**Data section:**
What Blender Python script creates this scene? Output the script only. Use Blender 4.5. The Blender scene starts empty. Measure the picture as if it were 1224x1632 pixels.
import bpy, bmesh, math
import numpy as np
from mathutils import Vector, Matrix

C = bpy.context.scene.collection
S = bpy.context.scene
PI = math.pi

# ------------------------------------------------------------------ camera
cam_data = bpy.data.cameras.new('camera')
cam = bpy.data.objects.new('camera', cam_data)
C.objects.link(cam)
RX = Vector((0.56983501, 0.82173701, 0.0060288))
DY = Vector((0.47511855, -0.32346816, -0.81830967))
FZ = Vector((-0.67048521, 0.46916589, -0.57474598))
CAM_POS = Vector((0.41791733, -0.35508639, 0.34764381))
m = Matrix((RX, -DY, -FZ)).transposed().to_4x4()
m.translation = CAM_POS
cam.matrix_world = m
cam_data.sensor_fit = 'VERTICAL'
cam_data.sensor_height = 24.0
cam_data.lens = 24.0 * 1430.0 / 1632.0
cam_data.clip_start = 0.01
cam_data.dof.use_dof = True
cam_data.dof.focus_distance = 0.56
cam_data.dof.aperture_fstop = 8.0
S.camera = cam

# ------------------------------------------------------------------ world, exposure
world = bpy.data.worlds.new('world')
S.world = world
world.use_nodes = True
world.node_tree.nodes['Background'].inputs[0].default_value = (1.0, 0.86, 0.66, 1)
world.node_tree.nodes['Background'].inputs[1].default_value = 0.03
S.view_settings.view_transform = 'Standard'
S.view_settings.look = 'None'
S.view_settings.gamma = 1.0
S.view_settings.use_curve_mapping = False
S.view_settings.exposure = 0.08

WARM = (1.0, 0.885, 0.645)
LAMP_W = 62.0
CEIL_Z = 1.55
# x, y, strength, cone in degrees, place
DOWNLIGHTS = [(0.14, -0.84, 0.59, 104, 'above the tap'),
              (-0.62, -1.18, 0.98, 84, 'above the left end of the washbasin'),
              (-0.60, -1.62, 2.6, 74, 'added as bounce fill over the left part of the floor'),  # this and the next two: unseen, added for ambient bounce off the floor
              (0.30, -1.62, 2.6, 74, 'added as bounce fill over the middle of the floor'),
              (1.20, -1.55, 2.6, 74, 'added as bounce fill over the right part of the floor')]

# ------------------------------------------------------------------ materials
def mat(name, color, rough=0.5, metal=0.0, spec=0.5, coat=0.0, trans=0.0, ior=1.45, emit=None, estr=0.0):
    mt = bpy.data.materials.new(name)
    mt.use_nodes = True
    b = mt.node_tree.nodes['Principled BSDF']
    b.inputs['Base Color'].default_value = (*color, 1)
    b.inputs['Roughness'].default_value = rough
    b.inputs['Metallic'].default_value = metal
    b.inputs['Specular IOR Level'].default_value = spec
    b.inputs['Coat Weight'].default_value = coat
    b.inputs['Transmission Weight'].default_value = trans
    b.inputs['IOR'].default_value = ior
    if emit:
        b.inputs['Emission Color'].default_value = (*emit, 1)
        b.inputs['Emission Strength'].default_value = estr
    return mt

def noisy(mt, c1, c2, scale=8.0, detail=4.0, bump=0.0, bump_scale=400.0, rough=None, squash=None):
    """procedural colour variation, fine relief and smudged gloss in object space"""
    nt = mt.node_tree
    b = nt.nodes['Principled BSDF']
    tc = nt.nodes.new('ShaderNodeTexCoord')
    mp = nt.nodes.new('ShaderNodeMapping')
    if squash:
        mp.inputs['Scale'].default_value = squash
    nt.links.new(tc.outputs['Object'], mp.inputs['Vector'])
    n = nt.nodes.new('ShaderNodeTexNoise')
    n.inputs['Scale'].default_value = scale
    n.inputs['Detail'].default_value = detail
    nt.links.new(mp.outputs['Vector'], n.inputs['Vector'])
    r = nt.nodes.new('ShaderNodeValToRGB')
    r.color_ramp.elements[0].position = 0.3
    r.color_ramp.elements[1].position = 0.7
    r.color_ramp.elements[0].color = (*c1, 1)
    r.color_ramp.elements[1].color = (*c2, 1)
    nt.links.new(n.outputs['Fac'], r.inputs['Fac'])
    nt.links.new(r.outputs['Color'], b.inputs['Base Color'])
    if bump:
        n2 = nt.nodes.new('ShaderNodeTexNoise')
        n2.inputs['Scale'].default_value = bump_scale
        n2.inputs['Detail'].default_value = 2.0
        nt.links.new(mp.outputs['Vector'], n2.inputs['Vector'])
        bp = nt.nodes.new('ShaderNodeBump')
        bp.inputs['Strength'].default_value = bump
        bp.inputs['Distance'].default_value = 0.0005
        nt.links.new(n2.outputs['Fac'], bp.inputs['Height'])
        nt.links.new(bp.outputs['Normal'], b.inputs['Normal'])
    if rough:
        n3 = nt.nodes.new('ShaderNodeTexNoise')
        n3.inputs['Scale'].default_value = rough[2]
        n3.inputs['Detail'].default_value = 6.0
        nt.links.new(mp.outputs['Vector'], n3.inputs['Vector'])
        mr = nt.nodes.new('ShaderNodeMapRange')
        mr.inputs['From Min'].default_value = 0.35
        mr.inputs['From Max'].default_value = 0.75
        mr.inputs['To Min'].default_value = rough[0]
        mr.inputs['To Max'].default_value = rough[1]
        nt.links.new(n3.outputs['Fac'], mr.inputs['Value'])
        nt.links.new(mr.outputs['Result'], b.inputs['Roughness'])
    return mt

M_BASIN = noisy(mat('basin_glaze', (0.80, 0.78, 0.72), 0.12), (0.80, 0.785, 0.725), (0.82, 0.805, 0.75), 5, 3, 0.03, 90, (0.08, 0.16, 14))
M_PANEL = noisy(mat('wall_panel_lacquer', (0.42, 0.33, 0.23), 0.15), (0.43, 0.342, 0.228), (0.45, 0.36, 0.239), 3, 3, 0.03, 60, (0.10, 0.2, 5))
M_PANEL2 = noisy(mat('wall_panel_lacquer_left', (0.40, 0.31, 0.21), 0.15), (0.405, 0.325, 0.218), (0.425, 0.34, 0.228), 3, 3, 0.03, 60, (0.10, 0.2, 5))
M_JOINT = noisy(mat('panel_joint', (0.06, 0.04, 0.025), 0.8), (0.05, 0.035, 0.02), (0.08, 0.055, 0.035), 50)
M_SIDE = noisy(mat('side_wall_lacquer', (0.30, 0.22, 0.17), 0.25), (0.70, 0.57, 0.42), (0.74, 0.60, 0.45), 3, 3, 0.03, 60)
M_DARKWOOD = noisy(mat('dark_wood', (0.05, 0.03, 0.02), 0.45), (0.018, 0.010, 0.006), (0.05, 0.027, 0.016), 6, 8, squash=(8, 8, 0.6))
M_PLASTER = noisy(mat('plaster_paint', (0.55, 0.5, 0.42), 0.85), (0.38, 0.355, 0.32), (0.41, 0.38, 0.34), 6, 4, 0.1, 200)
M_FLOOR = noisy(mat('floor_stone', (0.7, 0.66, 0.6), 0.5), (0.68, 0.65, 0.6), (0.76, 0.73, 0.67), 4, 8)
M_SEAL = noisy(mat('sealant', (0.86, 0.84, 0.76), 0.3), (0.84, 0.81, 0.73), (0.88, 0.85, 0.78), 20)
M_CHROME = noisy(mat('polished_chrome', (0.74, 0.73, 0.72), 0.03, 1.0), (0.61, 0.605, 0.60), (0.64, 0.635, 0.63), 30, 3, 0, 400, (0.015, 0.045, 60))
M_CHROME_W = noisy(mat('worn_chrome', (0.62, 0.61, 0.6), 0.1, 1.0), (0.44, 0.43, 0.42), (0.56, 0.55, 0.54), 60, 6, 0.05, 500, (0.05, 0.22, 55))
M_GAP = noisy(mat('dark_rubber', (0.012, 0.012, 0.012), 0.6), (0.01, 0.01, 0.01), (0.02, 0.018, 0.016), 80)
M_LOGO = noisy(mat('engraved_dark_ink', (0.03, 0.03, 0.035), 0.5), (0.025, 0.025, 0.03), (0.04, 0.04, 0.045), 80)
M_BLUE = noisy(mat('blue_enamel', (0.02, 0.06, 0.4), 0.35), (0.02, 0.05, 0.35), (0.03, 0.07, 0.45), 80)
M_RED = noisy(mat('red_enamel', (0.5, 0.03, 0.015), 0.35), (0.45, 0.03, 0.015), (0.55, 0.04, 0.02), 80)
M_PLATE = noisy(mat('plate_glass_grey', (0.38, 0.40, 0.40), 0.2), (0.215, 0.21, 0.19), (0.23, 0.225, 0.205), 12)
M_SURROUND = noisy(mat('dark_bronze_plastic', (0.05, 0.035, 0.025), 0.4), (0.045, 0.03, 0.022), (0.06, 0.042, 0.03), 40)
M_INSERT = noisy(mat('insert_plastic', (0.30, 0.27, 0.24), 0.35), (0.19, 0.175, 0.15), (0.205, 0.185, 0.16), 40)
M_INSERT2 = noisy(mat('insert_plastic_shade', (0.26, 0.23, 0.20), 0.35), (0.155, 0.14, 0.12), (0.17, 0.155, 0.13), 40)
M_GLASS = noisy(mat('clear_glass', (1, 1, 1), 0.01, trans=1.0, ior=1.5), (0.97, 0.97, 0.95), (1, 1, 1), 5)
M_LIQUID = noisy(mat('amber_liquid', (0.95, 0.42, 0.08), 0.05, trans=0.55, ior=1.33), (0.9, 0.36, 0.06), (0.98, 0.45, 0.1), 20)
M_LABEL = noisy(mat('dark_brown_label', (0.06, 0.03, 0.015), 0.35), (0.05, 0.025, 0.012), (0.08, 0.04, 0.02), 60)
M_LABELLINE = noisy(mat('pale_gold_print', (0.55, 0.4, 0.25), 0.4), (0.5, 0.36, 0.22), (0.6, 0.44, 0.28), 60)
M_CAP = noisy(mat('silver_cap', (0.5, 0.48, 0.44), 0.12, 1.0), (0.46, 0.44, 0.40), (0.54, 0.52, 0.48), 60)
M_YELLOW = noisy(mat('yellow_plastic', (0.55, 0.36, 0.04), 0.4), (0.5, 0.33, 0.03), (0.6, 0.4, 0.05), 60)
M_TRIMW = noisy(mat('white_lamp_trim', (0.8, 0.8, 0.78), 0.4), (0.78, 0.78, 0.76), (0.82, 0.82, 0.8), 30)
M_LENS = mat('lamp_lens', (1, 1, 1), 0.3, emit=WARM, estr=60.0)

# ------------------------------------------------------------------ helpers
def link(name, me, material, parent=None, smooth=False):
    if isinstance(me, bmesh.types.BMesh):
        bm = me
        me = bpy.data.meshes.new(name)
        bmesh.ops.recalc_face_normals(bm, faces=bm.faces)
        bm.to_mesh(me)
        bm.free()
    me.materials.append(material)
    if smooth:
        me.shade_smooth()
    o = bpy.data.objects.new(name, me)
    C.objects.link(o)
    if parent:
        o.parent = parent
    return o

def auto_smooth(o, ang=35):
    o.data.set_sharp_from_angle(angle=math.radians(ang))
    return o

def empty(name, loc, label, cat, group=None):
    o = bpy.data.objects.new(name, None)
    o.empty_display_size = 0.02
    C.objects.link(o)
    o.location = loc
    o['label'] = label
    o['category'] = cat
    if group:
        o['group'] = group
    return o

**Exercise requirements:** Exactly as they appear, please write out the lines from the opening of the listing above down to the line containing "PI = math.pi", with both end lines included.

**Answer below:**
What Blender Python script creates this scene? Output the script only. Use Blender 4.5. The Blender scene starts empty. Measure the picture as if it were 1224x1632 pixels.
import bpy, bmesh, math
import numpy as np
from mathutils import Vector, Matrix

C = bpy.context.scene.collection
S = bpy.context.scene
PI = math.pi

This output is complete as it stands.